I agree, it was a good way of feeding in the exposition over time. Clarke is a good enough author to engage us readers from the beginning while doing that slow unfolding of backstory.
It was somewhat contrived the way Raphael's appearance just coincided with the tide, but the book isn't about "realism": everything in it is contrived to make a point about... something?
This is probably the right place to mention one of my early theories about the context - which in part had to be abandoned and yet still has something going for it (I think). For the first few chapters I was convinced that Susanna Clarke was describing a kind of superlatively extended British Museum. Those of us who know the large open entrance hall will perhaps see why I thought this - there's a quality of openness and white clarity about the architecture of that room which kind of resonated with my slowly building internal picture of the House. And the BM is of course full of statues of many kinds, and one might well discover minotaurs there (or more precisely, the Assyrian counterparts)
When I got to the question that The Other threw in about Battersea I was convinced that the setting was a kind of other-dimensional BM in which the halls and galleries extended all across alternate London.

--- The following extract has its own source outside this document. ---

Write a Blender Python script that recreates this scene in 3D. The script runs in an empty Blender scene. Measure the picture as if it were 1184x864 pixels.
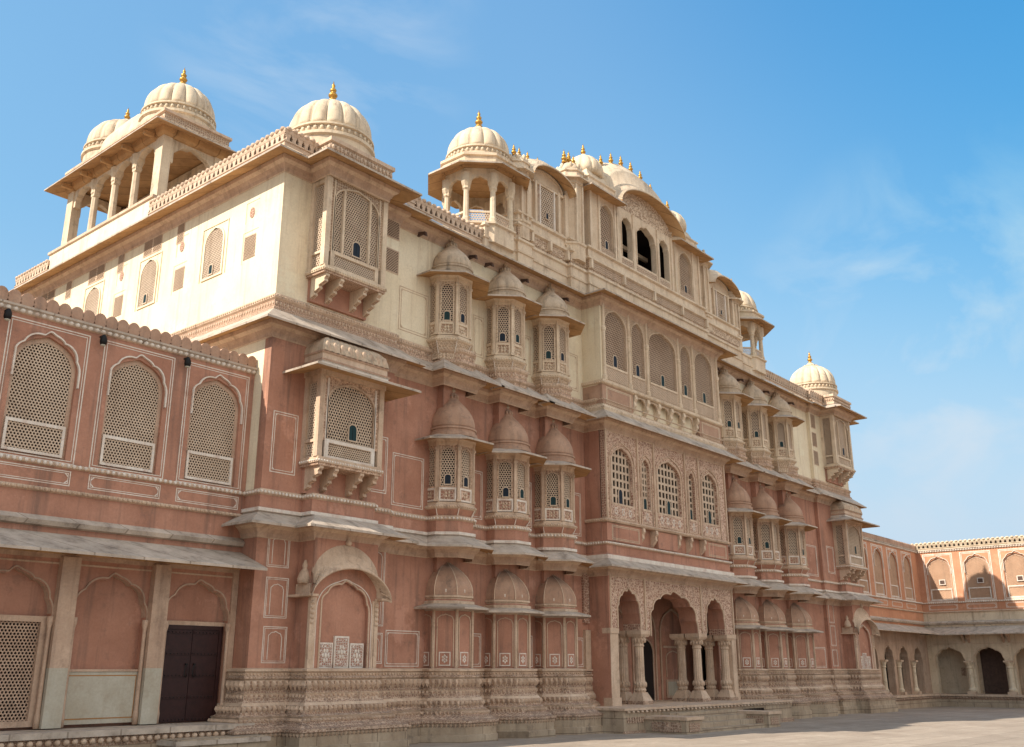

Now, that theory had to be discarded in the end, but I am still convinced that Susanna based some facets of the House on this.
Yes! Of course! I can see it now you mention it.
Yes - I loved it. There were just enough clues that there was clearly more going on, and it didn't have lots of the annoyances that an unreliable narrator sometimes brings - I think a stylistic achievement.
I think it helps that the narrator wasn't unreliable in that way: Piranesi may have been naive and ignorant, but he never told us readers anything other than the truth as he understood it.